General meaning with analysis: [These] these [living beings] groups of living beings [body knowledge] are said to be those who take refuge in the body, that is, those who act through the body. [Without body] those who are without body are [liberated]. [Worldly] worldly beings are of two types: [worthy] worthy and [unworthy] unworthy.
Specific meaning: If we look at it from the perspective of the definitive principle, all living beings are possessors of the pure self-nature, they are masters of the body of pure consciousness, and they are devoid of bodies born from karma. From the perspective of the practical principle, those who are embodied are worldly, and those who are disembodied are liberated. Liberated beings have attained the pure self directly.
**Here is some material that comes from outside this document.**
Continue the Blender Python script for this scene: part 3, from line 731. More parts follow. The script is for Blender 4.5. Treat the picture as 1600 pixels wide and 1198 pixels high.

Among worldly beings, some are worthy and some are unworthy. Those who possess the power of purification in the form of the manifestation of qualities like pure knowledge are worthy. Those who do not possess the power of purification in the form of manifestation are unworthy. For example, mung beans that are fit for cooking and mung beans that are not fit for cooking, or gold ore and worthless ore. The former has the potential for manifestation of its nature, while the latter does not, although the nature of mung bean and gold is present in both. The power to become pure manifests at the time of accepting right faith in those who possess it. But in those who do not possess that power, it remains eternally impure, as it has been from the beginning.
Thus, the fourth stage is completed, primarily focusing on the explanation of the five senses in the first four verses.
Here, the five senses are the characteristic feature, so it is also important to understand the explanation of one-sense beings, etc., from the section of the verse "tiria bahuppayara" mentioned earlier. This characteristic feature is illustrated with an example. For example, if someone says, "Protect the ghee from crows," it also implies that the ghee should be protected from cats, etc.
This refutes the view that the body is the only characteristic of a living being. For the senses are not the living being, nor are the bodies, which are of six types. What is present in them as knowledge, that is what they consider to be the living being.